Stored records
--- BEGIN ---
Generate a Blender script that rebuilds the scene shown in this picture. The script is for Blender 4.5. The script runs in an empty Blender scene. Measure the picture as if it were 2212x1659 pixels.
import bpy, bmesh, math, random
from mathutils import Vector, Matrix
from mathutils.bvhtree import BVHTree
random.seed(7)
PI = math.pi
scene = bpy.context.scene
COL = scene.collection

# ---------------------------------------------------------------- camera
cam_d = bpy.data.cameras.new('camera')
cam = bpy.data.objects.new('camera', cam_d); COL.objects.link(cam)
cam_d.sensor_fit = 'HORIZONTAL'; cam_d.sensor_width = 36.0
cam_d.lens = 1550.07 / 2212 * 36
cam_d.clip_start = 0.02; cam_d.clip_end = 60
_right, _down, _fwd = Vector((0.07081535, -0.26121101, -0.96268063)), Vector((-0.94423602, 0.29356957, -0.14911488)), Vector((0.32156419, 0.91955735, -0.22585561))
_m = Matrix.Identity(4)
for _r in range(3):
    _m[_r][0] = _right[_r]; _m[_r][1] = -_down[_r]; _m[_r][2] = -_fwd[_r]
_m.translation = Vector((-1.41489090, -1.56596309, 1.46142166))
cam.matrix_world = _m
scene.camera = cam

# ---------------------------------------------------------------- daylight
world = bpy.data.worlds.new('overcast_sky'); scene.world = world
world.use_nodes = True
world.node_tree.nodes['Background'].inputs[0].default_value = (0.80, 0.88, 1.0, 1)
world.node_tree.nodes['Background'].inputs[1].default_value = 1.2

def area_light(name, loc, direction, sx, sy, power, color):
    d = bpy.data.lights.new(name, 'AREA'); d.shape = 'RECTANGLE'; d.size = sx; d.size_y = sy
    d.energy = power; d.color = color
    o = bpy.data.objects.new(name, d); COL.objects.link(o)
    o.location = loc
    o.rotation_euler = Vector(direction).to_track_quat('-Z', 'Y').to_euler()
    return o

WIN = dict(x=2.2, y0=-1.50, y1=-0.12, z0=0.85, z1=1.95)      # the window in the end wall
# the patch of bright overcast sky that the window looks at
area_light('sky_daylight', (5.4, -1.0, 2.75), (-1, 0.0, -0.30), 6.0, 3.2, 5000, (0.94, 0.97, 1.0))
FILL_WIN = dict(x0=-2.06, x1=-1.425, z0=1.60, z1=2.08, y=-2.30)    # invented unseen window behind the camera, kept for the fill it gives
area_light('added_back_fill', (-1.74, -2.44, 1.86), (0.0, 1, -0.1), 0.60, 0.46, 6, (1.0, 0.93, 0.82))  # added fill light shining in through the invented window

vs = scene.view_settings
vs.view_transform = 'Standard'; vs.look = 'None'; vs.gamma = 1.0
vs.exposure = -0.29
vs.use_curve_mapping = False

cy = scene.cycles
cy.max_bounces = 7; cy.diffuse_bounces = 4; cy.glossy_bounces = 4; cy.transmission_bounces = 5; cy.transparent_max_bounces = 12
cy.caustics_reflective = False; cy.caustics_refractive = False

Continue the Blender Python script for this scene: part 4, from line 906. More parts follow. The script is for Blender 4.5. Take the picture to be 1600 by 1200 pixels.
--- END ---
*Required work*.
Set down the lines above as they stand, starting with the first line and ending with the line that contains "COL = scene.collection".

*Output of the task*.
Generate a Blender script that rebuilds the scene shown in this picture. The script is for Blender 4.5. The script runs in an empty Blender scene. Measure the picture as if it were 2212x1659 pixels.
import bpy, bmesh, math, random
from mathutils import Vector, Matrix
from mathutils.bvhtree import BVHTree
random.seed(7)
PI = math.pi
scene = bpy.context.scene
COL = scene.collection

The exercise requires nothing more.